Vampyr (listen here) is an atmospheric and deranged film from the thirties, a movie that could rival Nosferatu as the greatest early horror film ever created. Originally planned as a soundtrack to the film, Year Of No Light has created something so staggeringly emotional, so balanced between darkness and light, strength and frailty, you can’t help but be astonished by it. Vampyr is not one style; it is not even born of what Year Of No Light is known for. This is delicate stitching, a connection of dark whispers, tense passages, blips of noise, echoes, haunted murals of sound that bring emotional highs and lows unlike anything i have experience in a long time.

This is as close to classical music as rock gets. Vampyr is an album of passages, each one perfectly building to the next. Opening with a simple bit of noise, a dull throb that hits just the right frequency to be unsettling, Year Of No Light draws us into their creation. What is so stunning here is the patience by which they construct their opus. Dull throb is built on by a dark echo, a wavering tone creeps slowly over the top of both. The combination holds onto your nerves, you know something disturbing is coming.

While the work here is inspired by the desolation of Vampyr, I’m also reminded of the Ray Bradbury novel Something Wicked This Way Comes. Year Of No Light structure Vampyr the same way Bradbury created his evil. It’s just around the corner, a darkness that is brought to you by something so familiar. Year Of No Light hold only keyboards, guitars, drums and bass, but behind that, just underneath the soundscapes of their creation, a darker idea lies.

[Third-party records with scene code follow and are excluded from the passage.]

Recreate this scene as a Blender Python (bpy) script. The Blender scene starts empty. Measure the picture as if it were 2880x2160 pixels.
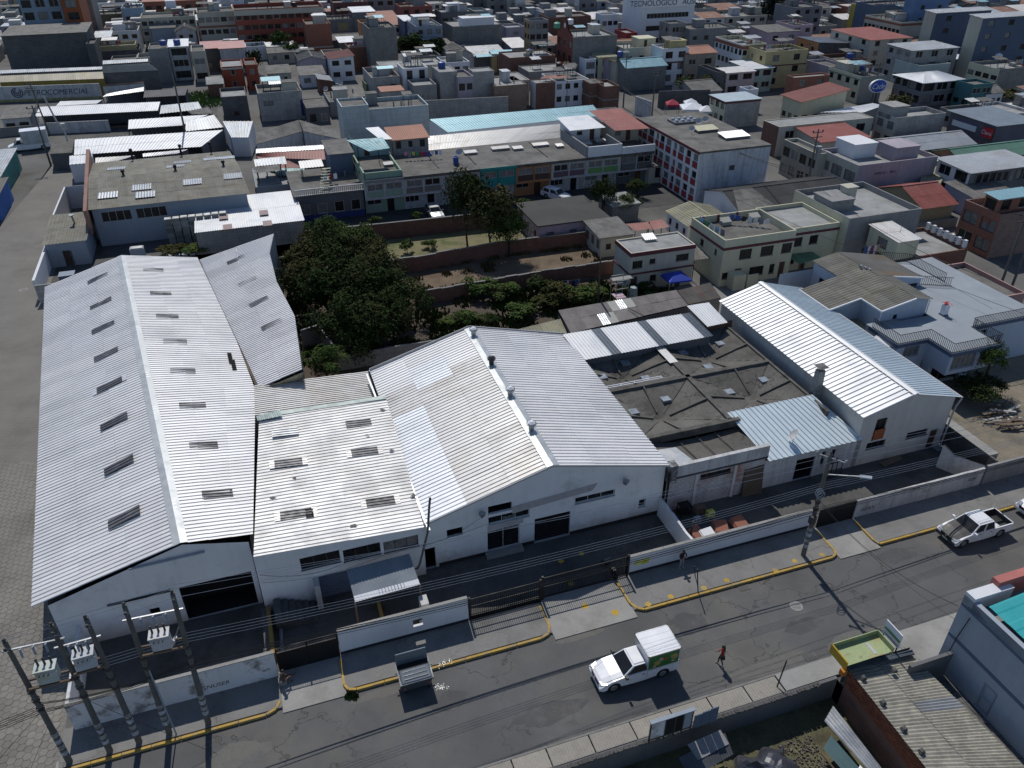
import bpy,math,random
from mathutils import Vector,Matrix,noise
RN=random.Random(11)
sc=bpy.context.scene
COL=sc.collection
rad=math.radians
cam_data=bpy.data.cameras.new("camera")
cam_data.sensor_width=36.0
cam_data.lens=27.83
cam_data.clip_start=0.5
cam_data.clip_end=6000
cam=bpy.data.objects.new("camera",cam_data)
cam.location=(0,0,40)
cam.rotation_euler=(rad(57.3),0,0)
COL.objects.link(cam)
sc.camera=cam
SUN_AZ,SUN_EL=105.0,52.5
world=bpy.data.worlds.new("World")
sc.world=world
world.use_nodes=True
wn=world.node_tree.nodes; wl=world.node_tree.links
bg=wn.get("Background") or wn.new("ShaderNodeBackground")
sky=wn.new("ShaderNodeTexSky"); sky.sky_type='NISHITA'; sky.sun_disc=False
sky.sun_elevation=rad(SUN_EL); sky.sun_rotation=rad(90-SUN_AZ)
sky.altitude=2800; sky.air_density=1.0; sky.dust_density=0.7
bg.inputs['Strength'].default_value=0.1
wl.new(sky.outputs[0],bg.inputs['Color'])
sd=bpy.data.lights.new("sun",'SUN'); sd.energy=3.15; sd.angle=rad(0.53); sd.color=(1.0,0.96,0.90)
sun=bpy.data.objects.new("sun",sd); COL.objects.link(sun)
_d=-Vector((math.cos(rad(SUN_EL))*math.cos(rad(SUN_AZ)),math.cos(rad(SUN_EL))*math.sin(rad(SUN_AZ)),math.sin(rad(SUN_EL))))
sun.rotation_euler=_d.to_track_quat('-Z','Y').to_euler()
sun.location=(0,40,60)
sc.view_settings.view_transform='Standard'
sc.view_settings.look='None'
sc.view_settings.gamma=1
sc.view_settings.exposure=0.12
sc.view_settings.use_curve_mapping=False
MATS={}
def mat(name,c,rough=.85,metal=0.0,var=.14,sc_=.5,grain=.10,gs=9.0,stain=None,sa=.5,ss=.25,streak=0.0,
  brick=None,rnd=0.0,spec=.4,bump=0.0,bs=12.0,cracks=0.0,alpha=None,pavers=None,rust=0.0,st=.5,splash=0.0):
 if name in MATS: return MATS[name]
 m=bpy.data.materials.new(name); m.use_nodes=True
 nt=m.node_tree; N=nt.nodes; L=nt.links
 b=N.get("Principled BSDF")
 b.inputs['Roughness'].default_value=rough
 b.inputs['Metallic'].default_value=metal
 b.inputs['Specular IOR Level'].default_value=spec
 geo=N.new("ShaderNodeNewGeometry")
 pos=geo.outputs['Position']
 uvn=N.new("ShaderNodeUVMap")
 col_out=None; bump_h=None
 if brick:
  c2,mort,bw,bh=brick
  bt=N.new("ShaderNodeTexBrick")
  bt.inputs['Color1'].default_value=(*c,1); bt.inputs['Color2'].default_value=(*c2,1)
  bt.inputs['Mortar'].default_value=(*mort,1)
  bt.inputs['Scale'].default_value=1; bt.inputs['Brick Width'].default_value=bw
  bt.inputs['Row Height'].default_value=bh; bt.inputs['Mortar Size'].default_value=.018
  bt.inputs['Mortar Smooth'].default_value=.2
  bt.inputs['Bias'].default_value=-.1
  L.new(uvn.outputs[0],bt.inputs['Vector'])
  col_out=bt.outputs['Color']; bump_h=bt.outputs['Fac']
 else:
  rgb=N.new("ShaderNodeRGB"); rgb.outputs[0].default_value=(*c,1); col_out=rgb.outputs[0]
 def nz(scale,detail=5,rough_=.6,vec=pos):
  n=N.new("ShaderNodeTexNoise"); n.inputs['Scale'].default_value=scale
  n.inputs['Detail'].default_value=detail; n.inputs['Roughness'].default_value=rough_
  L.new(vec,n.inputs['Vector']); return n.outputs['Fac']
 def rng(s,a,b_,c_,d):
  r=N.new("ShaderNodeMapRange"); L.new(s,r.inputs[0])
  for i,q in enumerate((a,b_,c_,d)): r.inputs[i+1].default_value=q
  return r.outputs[0]
 def mul(s,t):
  q=N.new("ShaderNodeMath"); q.operation='MULTIPLY'
  for i,z in enumerate((s,t)):
   if isinstance(z,(int,float)): q.inputs[i].default_value=z
   else: L.new(z,q.inputs[i])
  return q.outputs[0]
 def mix(f,a,b_):
  q=N.new("ShaderNodeMix"); q.data_type='RGBA'
  if isinstance(f,float): q.inputs[0].default_value=f
  else: L.new(f,q.inputs[0])
  for i,z in ((6,a),(7,b_)):
   if isinstance(z,tuple): q.inputs[i].default_value=(*z,1)
   else: L.new(z,q.inputs[i])
  return q.outputs[2]
 if stain:
  col_out=mix(mul(rng(nz(ss,8,.68),st,st+.12,0,1),float(sa)),col_out,stain)
 if streak:
  mp=N.new("ShaderNodeMapping"); mp.inputs['Scale'].default_value=(1.7,.16,1)
  L.new(uvn.outputs[0],mp.inputs['Vector'])
  s1=rng(nz(1.0,6,.7,mp.outputs[0]),.45,.72,0,1)
  col_out=mix(mul(s1,float(streak)),col_out,(.07,.065,.055))
 if splash:
  sx=N.new("ShaderNodeSeparateXYZ"); L.new(pos,sx.inputs[0]); ad=N.new("ShaderNodeMath"); ad.operation='ADD'; L.new(sx.outputs[2],ad.inputs[0]); L.new(mul(nz(.9,7,.7),-2.2),ad.inputs[1])
  col_out=mix(mul(rng(ad.outputs[0],-1.2,.1,1,0),float(splash)),col_out,(.20,.18,.155))
 if rust:
  col_out=mix(mul(rng(nz(1.3,6,.7),.58,.66,0,1),float(rust)),col_out,(.16,.06,.025))
 if cracks:
  vo=N.new("ShaderNodeTexVoronoi"); vo.feature='DISTANCE_TO_EDGE'; vo.inputs['Scale'].default_value=.22
  vo.inputs['Randomness'].default_value=1
  wp=N.new("ShaderNodeTexNoise"); wp.inputs['Scale'].default_value=1.1; wp.inputs['Detail'].default_value=6
  L.new(pos,wp.inputs['Vector'])
  va=N.new("ShaderNodeVectorMath"); va.operation='ADD'
  vs=N.new("ShaderNodeVectorMath"); vs.operation='SCALE'; vs.inputs['Scale'].default_value=2.2
  L.new(wp.outputs['Color'],vs.inputs[0]); L.new(pos,va.inputs[0]); L.new(vs.outputs[0],va.inputs[1])
  L.new(va.outputs[0],vo.inputs['Vector'])
  k=rng(vo.outputs[0],0.002,.012,1,0)
  k=mul(k,rng(nz(.12,2),.46,.56,0,1))
  col_out=mix(mul(k,float(cracks)),col_out,(.012,.012,.012))
 if pavers:
  pw,pcol=pavers
  vo=N.new("ShaderNodeTexVoronoi"); vo.feature='DISTANCE_TO_EDGE'
  vo.inputs['Scale'].default_value=1/pw; vo.inputs['Randomness'].default_value=.25
  L.new(pos,vo.inputs['Vector'])
  k=rng(vo.outputs[0],.02,.07,1,0)
  col_out=mix(mul(k,.75),col_out,pcol); bump_h=vo.outputs[0]
 f=mul(rng(nz(sc_,6,.62),.3,.7,1-var,1+var),rng(nz(gs,3,.7),.25,.75,1-grain,1+grain))
 if rnd:
  oi=N.new("ShaderNodeObjectInfo"); f=mul(f,rng(oi.outputs['Random'],0,1,1-rnd,1+rnd))
 hs=N.new("ShaderNodeHueSaturation"); L.new(col_out,hs.inputs['Color']); L.new(f,hs.inputs['Value'])
 L.new(hs.outputs[0],b.inputs['Base Color'])
 if metal>.2 or rough<.6:
  L.new(rng(nz(sc_*2.3,5),.3,.7,max(rough-.1,.05),min(rough+.14,1)),b.inputs['Roughness'])
 if bump or bump_h is not None:
  bp=N.new("ShaderNodeBump"); bp.inputs['Distance'].default_value=.02
  bp.inputs['Strength'].default_value=bump or .35
  if bump_h is not None:
   if brick: bp.invert=True
   L.new(bump_h,bp.inputs['Height'])
  else: L.new(nz(bs,5,.65),bp.inputs['Height'])
  L.new(bp.outputs[0],b.inputs['Normal'])
 if alpha is not None: b.inputs['Alpha'].default_value=alpha
 MATS[name]=m
 return m
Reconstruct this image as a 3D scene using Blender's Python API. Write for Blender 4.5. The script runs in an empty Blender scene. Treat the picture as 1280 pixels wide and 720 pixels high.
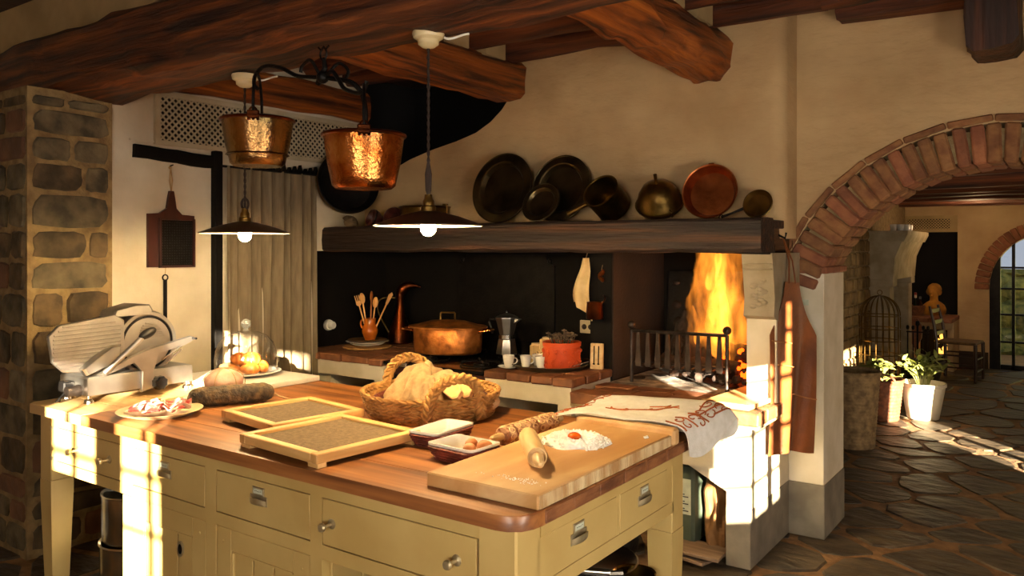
import bpy, math, random
from mathutils import Matrix, Vector, noise
R = math.radians
rnd = random.Random(7)
sc = bpy.context.scene
COL = sc.collection

# ---------------------------------------------------------------- camera
cam = bpy.data.objects.new('camera', bpy.data.cameras.new('camera'))
COL.objects.link(cam)
cam.location = (0, 0, 1.55)
cam.rotation_euler = (R(90), 0, R(35.24))
cam.data.sensor_width = 36
cam.data.lens = 28.125
cam.data.shift_y = -50 / 1280
cam.data.clip_start = 0.05
sc.camera = cam
sc.view_settings.view_transform = 'Standard'
sc.view_settings.look = 'None'
sc.view_settings.gamma = 1
sc.view_settings.use_curve_mapping = False
sc.view_settings.exposure = 0.3

# ---------------------------------------------------------------- world, sun, windows
w = bpy.data.worlds.new('sky'); sc.world = w; w.use_nodes = True
w.node_tree.nodes['Background'].inputs[0].default_value = (0.75, 0.85, 1.0, 1)
w.node_tree.nodes['Background'].inputs[1].default_value = .45
SUN_H = (-0.68, 0.733)          # direction the sunlight travels, seen from above
SUN_T = math.tan(R(9.0))

def light(name, typ, loc, energy, color, **kw):
    d = bpy.data.lights.new(name, typ); d.energy = energy; d.color = color
    for k, v in kw.items(): setattr(d, k, v)
    o = bpy.data.objects.new(name, d); COL.objects.link(o); o.location = loc
    return o
def aim(o, d): o.rotation_euler = Vector(d).to_track_quat('-Z', 'Y').to_euler()

sun = light('sun', 'SUN', (3, -4, 3), 85, (1.0, 0.85, 0.62), angle=R(0.5))
aim(sun, (SUN_H[0], SUN_H[1], -SUN_T))
# daylight entering by the windows (one area lamp in each opening)
L1 = light('daylight_back_window', 'AREA', (-0.1, -1.58, 1.30), 52, (1.0, 0.90, 0.76), shape='RECTANGLE', size=1.25, size_y=1.15)
aim(L1, (-.35, 1, -.2)); L1.data.spread = R(135)
L2 = light('daylight_side_window', 'AREA', (1.17, 1.25, 1.15), 55, (1.0, 0.90, 0.76), shape='RECTANGLE', size=.8, size_y=.9)
aim(L2, (-1, .35, 0))
L3 = light('daylight_far_door', 'AREA', (1.17, 5.35, .75), 14, (1.0, 0.72, 0.42), shape='RECTANGLE', size=.7, size_y=1.2)
aim(L3, (-.7, .8, .12))
L4 = light('far_fill', 'POINT', (-.95, 10.7, 1.75), 13, (1.0, 0.66, 0.34), shadow_soft_size=.05)  # added fill without a visible lamp, warms the far wall and bust
F1 = light('fire_light', 'POINT', (-1.72, 4.36, 1.22), 3.5, (1.0, 0.42, 0.12), shadow_soft_size=.12)

# ---------------------------------------------------------------- helpers
def lin(h):
    h = h.lstrip('#')
    c = [int(h[i:i+2], 16) / 255 for i in (0, 2, 4)]
    return tuple(x / 12.92 if x <= .04045 else ((x + .055) / 1.055) ** 2.4 for x in c) + (1,)

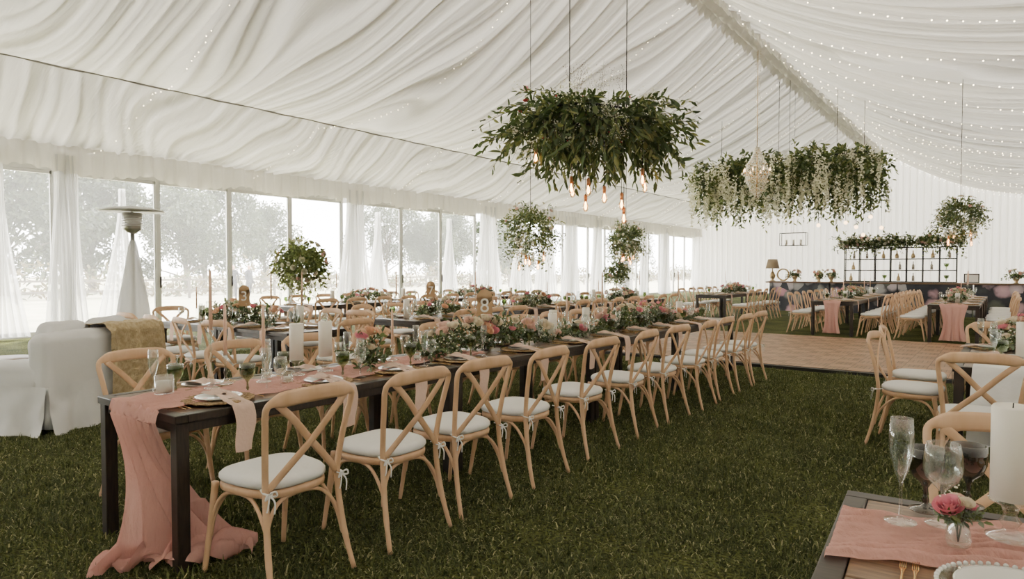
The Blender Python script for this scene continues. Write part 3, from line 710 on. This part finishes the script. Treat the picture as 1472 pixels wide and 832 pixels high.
def sofa():
    mb=MB()
    W,D=1.45,.92
    rbox(mb,(0,0,.22),(D,W,.44),'sofa',.05,sk=1)
    rbox(mb,(D/2-.12,0,.56),(.25,W,.66),'sofa',.09)
    for s in (-1,1): rbox(mb,(-.03,s*(W/2-.10),.40),(D-.08,.21,.50),'sofa',.09)
    rbox(mb,(-.08,0,.50),(D-.32,W-.44,.16),'sofa',.06,.01)
    for s in (-1,1): rbox(mb,(D/2-.31,s*.26,.74),(.2,.50,.46),'sofa',.09,.03)
    def sk(u,v):
        a=u*2*(W+D); hx,hy=D/2+.006,W/2+.006
        if a<W: p=(hx,-hy+a);n=(1,0)
        elif a<W+D: p=(hx-(a-W),hy);n=(0,1)
        elif a<2*W+D: p=(-hx,hy-(a-W-D));n=(-1,0)
        else: p=(-hx+(a-2*W-D),-hy);n=(0,-1)
        f=(.012+.05*v*v)*(1+.5*math.sin(u*90))
        return (p[0]+n[0]*f,p[1]+n[1]*f,.42*(1-v)+.012)
    mb.grid(sk,220,8,'sofa')
    def th(u,v):
        y=-.10+.78*v+.01*math.sin(u*9); w=.020*math.sin(v*16+u*3)+.012*math.sin(v*31)
        s=u*1.35; bx=D/2+.02; top=.905
        z=.10+s*1.25
        if z<top-.03: return (bx+.04+w+.01*(1-s),y,z+.03*math.sin(v*5)*(1-s))
        q=s-(top-.03-.10)/1.25
        if q<.06: return (bx+.02-.02*q/.06,y,top-.02+.04*q/.06+w*.3)
        if q<.34: return (bx-.0-(q-.06),y,top+.022+w*.3)
        return (bx-.29,y,max(.70,top+.02-(q-.34)*.8))
    mb.grid(th,80,50,'throw')
    o=mb.build('slipcovered_sofa',(-7.38,2.62,0),math.radians(26))
    t=bpy.data.textures.new('sofa_folds','CLOUDS'); t.noise_scale=.22
    s=o.modifiers.new('sub','SUBSURF'); s.levels=1; s.render_levels=1
    d=o.modifiers.new('folds','DISPLACE'); d.texture=t; d.strength=.05; d.mid_level=.5
sofa()
mb=MB(); mb.lathe([(.0001,.40),(.32,.40),(.33,.415),(.32,.43),(.0001,.43)],'plank',n=28)
for i in range(3):
    a=i*2.1; mb.tube([(.2*math.cos(a),.2*math.sin(a),.40),(.27*math.cos(a),.27*math.sin(a),0)],.016,'dark',n=8)
mb.build('coffee_table',(-9.3,2.6,0))
mb=MB()
mb.lathe([(.0001,0),(.24,0),(.25,.03),(.24,.06),(.06,.08),(.03,.10),(.03,2.06),(.0001,2.06)],'steel',n=24)
mb.lathe([(.30,.08),(.26,.5),(.19,1.0),(.115,1.45),(.06,1.80),(.035,1.90)],'cover',n=48,fn=lambda a,z:1+.06*math.sin(a*9+z*2))
mb.lathe([(.03,2.00),(.07,2.02),(.12,2.06),(.13,2.08),(.14,2.30),(.13,2.31),(.0001,2.31)],'steel',n=28)
for i in range(5): mb.lathe([(.136,2.11+i*.035),(.144,2.115+i*.035),(.136,2.125+i*.035)],'frame',n=24)
mb.tube([(0,0,2.30),(0,0,2.37)],.015,'steel',n=8)
mb.lathe([(.44,2.33),(.45,2.345),(.42,2.355),(.25,2.39),(.05,2.41),(.0001,2.415)],'frame',n=40)
mb.build('patio_heater',(-10.6,4.6,0))

# ------------------------------------------------------------------ hanging florals
def bulb(mb,x,y,z,ztop,lit=True):
    mb.tube([(x,y,z+.10),(x,y,ztop)],.004,'black',n=5)
    mb.lathe([(.0001,.04),(.017,.04),(.019,.06),(.019,.10),(.008,.115),(.0001,.115)],'copper',(x,y,z),n=12)
    mb.lathe([(.0001,-.075),(.016,-.07),(.030,-.05),(.035,-.025),(.030,.0),(.018,.025),(.014,.045)],'bulbg',(x,y,z),n=14)
    if lit:
        for q in (0,1,2):
            a=q*2.1; mb.tube([(x+.004*math.cos(a),y+.004*math.sin(a),z+.03),(x+.014*math.cos(a),y+.014*math.sin(a),z-.02),(x+.006*math.cos(a),y+.006*math.sin(a),z-.05)],.0022,'filament',n=4)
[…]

At times, the music is soothing, at others jarring, but it is always haunting. No matter the crashing highs of the peaks, or the low hum of the quieter parts, something is always just behind what you hear. That bit, this intangible idea, is what makes Vampyr so enthralling. The album speaks to you on both a conscious and unconscious level. No matter how easily you can analyze what’s being done per each stanza, the emotional effect remains hard to define. How often does a band create something that generates multiple feelings at once? Anger. Love. Hatred. Fear. Anyone can make music exploiting one of these emotions, Year Of No Light uses all of them, to reach us on a primal level most bands can’t even contemplate.

A track-by-track review of Vampyr would be like attempting to explain the color red, or find a universal definition for heartache. You just have to experience it and understand what it is for yourself. I warn you, this record can’t be played in small chunks. It demands to be heard front to back. This is not something for your car, or to play behind you at work. Vampyr requires your undivided attention. It washes over you, penetrates you, and often lifts you up and takes you someplace else completely.

Year Of No Light has entered an entirely new territory with Vampyr. Ethereal and otherworldly, it boasts elements of the darkest nightmares and the brightest lights that guide us through it all. It is something more than an album. This is a movement. Challenging and brilliant, Vampyr is one of those rare moments when the medium elevates itself to pure art.